2025 Summer Residency

Watershed’s summer residency sessions offer artists uninterrupted time to focus on their practices in our state-of-the-art ceramics studio. During a session, up to eighteen artists form a creative community while living and working on campus. Participants enjoy 24-hour studio access, comfortable accommodations, and delicious meals.

Organizing artists develop the themes for each session and invite a small group of artists to anchor the session with them. Additional artists with an interest in the session theme then apply to join them for two weeks at Watershed.

Find the 2025 summer session descriptions and the list of artists anchoring each session below. Access additional details on the summer residency, application process, scholarships, housing, food, and campus life via the sidebar links. The annual summer residency application deadline is February 1. Applicants will hear of their status by mid-March. 

APPLY HERE

Session I: Re-Mixed, June 2-13

Ashley Campbell

Organized by: Bianca MacPherson & Ashley Campbell

With:  Joey Nuñez, Lily Gray, Erika Port, Casey Burton, & Shea Burke

Re-Mixed is designed to bring together culturally blended artists, to explore, express, and celebrate their multifaceted identities through collaborative art practices. In a world that often seeks to categorize and simplify identity, culturally blended artists face unique challenges and opportunities in defining and expressing their cultural heritage. This residency aims to create a nurturing and dynamic environment where artists can engage in meaningful dialogue, share their diverse cultural backgrounds, and create innovative works that reflect their unique experiences and perspectives. This session provides a space where complex identities are not only acknowledged but embraced and celebrated.

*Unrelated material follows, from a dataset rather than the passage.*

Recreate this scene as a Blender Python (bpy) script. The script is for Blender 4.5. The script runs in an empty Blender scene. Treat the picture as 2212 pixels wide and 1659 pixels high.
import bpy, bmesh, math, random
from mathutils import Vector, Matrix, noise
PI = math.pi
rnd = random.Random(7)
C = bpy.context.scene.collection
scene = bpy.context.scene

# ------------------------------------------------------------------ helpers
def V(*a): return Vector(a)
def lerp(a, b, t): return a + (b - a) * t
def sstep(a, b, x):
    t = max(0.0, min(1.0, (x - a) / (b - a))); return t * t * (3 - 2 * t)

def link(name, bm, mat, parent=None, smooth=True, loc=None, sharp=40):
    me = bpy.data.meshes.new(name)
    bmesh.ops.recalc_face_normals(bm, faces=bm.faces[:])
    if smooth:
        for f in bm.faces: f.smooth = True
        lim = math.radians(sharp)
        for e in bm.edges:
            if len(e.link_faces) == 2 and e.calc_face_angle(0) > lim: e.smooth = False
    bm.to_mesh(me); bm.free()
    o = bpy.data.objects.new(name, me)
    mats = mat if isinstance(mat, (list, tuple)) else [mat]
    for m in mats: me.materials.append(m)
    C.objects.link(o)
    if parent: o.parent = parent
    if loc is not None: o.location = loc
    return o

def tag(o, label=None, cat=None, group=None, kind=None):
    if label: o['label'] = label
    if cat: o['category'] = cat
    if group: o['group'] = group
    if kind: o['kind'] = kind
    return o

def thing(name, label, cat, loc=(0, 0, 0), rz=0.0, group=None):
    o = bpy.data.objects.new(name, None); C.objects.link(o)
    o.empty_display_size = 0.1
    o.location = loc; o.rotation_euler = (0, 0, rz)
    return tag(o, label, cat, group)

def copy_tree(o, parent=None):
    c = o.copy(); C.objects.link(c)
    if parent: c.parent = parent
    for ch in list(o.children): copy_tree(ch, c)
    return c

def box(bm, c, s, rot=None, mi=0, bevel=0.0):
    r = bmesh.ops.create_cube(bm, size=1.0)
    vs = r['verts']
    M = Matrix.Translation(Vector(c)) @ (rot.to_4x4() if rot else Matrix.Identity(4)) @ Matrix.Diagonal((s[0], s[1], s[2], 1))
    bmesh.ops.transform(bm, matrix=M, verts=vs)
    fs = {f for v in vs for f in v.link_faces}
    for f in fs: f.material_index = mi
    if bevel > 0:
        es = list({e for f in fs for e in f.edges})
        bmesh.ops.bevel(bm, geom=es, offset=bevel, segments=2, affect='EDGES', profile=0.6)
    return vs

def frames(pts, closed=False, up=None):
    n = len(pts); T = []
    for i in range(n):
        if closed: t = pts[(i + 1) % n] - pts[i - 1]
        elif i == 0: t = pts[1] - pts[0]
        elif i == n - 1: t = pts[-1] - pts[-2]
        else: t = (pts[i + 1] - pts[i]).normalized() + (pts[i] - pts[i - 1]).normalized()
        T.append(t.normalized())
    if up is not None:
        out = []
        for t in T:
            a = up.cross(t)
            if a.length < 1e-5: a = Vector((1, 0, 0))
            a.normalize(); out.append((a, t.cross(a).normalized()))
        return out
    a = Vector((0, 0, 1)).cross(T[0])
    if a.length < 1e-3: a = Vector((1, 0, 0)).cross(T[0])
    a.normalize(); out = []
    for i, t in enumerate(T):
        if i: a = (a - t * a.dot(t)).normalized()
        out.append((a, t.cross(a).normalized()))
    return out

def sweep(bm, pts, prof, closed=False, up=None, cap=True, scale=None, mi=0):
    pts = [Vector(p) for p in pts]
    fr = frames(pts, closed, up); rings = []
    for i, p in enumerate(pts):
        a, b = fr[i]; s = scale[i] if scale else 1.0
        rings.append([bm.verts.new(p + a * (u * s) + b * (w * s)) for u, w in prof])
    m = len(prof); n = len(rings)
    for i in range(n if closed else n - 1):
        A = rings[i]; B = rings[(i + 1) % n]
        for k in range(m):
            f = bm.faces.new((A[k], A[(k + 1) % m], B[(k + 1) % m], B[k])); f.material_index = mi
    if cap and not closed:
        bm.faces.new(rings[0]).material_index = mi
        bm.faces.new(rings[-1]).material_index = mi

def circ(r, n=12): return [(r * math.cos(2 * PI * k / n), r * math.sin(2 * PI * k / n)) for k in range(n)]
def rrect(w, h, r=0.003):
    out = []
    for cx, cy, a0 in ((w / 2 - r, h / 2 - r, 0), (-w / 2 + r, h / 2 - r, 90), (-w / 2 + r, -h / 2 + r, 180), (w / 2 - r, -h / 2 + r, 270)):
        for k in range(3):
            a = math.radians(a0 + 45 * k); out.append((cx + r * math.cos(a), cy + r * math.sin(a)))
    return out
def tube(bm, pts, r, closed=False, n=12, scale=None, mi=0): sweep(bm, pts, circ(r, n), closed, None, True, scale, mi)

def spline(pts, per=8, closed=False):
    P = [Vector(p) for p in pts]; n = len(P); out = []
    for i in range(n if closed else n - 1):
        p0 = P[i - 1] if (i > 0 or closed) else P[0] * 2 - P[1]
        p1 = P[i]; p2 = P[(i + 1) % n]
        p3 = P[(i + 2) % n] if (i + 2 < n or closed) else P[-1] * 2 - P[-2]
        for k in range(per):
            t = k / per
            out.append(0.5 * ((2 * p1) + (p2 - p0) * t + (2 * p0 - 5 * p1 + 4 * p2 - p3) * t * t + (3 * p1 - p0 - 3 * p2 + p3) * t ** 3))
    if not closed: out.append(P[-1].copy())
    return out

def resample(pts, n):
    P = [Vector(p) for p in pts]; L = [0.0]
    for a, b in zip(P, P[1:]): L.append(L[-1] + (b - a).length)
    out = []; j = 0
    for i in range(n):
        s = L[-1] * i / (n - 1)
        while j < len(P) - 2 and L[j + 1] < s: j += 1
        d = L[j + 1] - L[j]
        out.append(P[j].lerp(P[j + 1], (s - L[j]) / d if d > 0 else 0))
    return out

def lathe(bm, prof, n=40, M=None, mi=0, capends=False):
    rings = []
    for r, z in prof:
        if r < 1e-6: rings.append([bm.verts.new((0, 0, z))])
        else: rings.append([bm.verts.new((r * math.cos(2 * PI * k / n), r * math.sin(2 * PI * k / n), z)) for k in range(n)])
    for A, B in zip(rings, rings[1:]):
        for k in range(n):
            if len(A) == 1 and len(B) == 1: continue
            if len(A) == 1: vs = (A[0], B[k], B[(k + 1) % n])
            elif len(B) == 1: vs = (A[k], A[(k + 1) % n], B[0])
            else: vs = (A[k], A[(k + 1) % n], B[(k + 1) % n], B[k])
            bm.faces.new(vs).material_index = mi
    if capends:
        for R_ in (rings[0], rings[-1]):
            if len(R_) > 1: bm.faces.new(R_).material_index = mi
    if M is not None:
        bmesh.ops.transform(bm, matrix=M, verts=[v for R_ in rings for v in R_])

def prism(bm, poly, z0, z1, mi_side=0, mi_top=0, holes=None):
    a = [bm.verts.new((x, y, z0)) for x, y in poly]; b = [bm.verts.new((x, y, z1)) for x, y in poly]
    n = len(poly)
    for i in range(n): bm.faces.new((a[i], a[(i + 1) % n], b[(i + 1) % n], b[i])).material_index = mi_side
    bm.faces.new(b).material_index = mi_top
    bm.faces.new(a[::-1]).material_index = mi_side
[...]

Session II: Pinch/Pull, June 16-27

Ming-Yue Oh

Organized by: Muriel Condon & Anela Ming-Yue Oh

With: Danqi Cai, Danielle O’Malley, Nicholas McDonald, & Serena Caffrey

Pinch/Pull invites artists to investigate the relationship between the impressionable surfaces of clay and the soft pulp of handmade paper. At once complementary and contradictory, clay and paper’s qualities combine to create infinite opportunity for play and learning that will transform one’s approach to each material. In this session, artists can engage in discussions about materials, artist theories, histories, and techniques. Artists will bring dried pulp and papermaking supplies to Watershed to discover the unbound potential of these materials. Through knowledge exchange and optional group critiques, this group will push the boundaries of traditional craft media as they create pieces and installations in the shared space.

Session III: To Be Announced, June 30-July 11

 

*SESSION THEME TO BE ANNOUNCED AT A LATER DATE*

Watershed is working to collaborate with artists on an exciting and innovative session!

Session IV: Foodways, July 21-August 1

Stephanie Rozene

Organized by: Stephanie Rozene

With: Sioux Bean, Ina Kaur, & Naomi Clement

Foodways is a term that refers to the eating habits and culinary practices of a culture, region, or historical period. This residency, inspired in part by Watershed’s long history of connecting clay with farm-to-table dining, invites participants to consider foodways through ceramic and cooking traditions. Both ceramic artists and chefs are welcomed in this session. They may choose to work individually or collaborate with each other, exploring the relationship between food, clay, and cooking.

Session V: Of Form and Function, August 4-15

Hannah Cameron

Organized by: Hannah Cameron

With: Carly Slade, Jennifer Arnold, Just Emerson, Jamie Bates, & Jon Green

Of Form and Function will explore “the vessel” and its vast definitions, uses, and implicit meaning. Our bodies are vessels. Cups and mugs are vessels. Townhomes, pickup trucks, lobster claws and hot sauce bottles are all vessels; as are lampshades, mailboxes, gravy boats and bowls. While at Watershed, this session will delve into individual and collaborative definitions of what makes a vessel and why. The group’s goal is to come out of this experience with new appreciation for each other’s identities and inspirations, with the hope of broadening and bettering individual artistic practice.

Session VI: Women Who Woodfire, August 18-29

Jody Johnstone

Organized by: Jody Johstone

With: Eileen Sackman, Andrea Dove, Christine Owen, Louise Harter & Lindsay Oesterritter

Women Who Woodfire aims to form a connected and cohesive group of women and femme nonbinary people centered around the collaborative process of woodfiring.  While more common nowadays, all-women firings are still a rare occurrence that produce a unique and special dynamic. Artists can expect lively discussions about woodfiring materials, forms, and kilns, as well as conversations about the complexities women face at different points in their life and ceramic careers.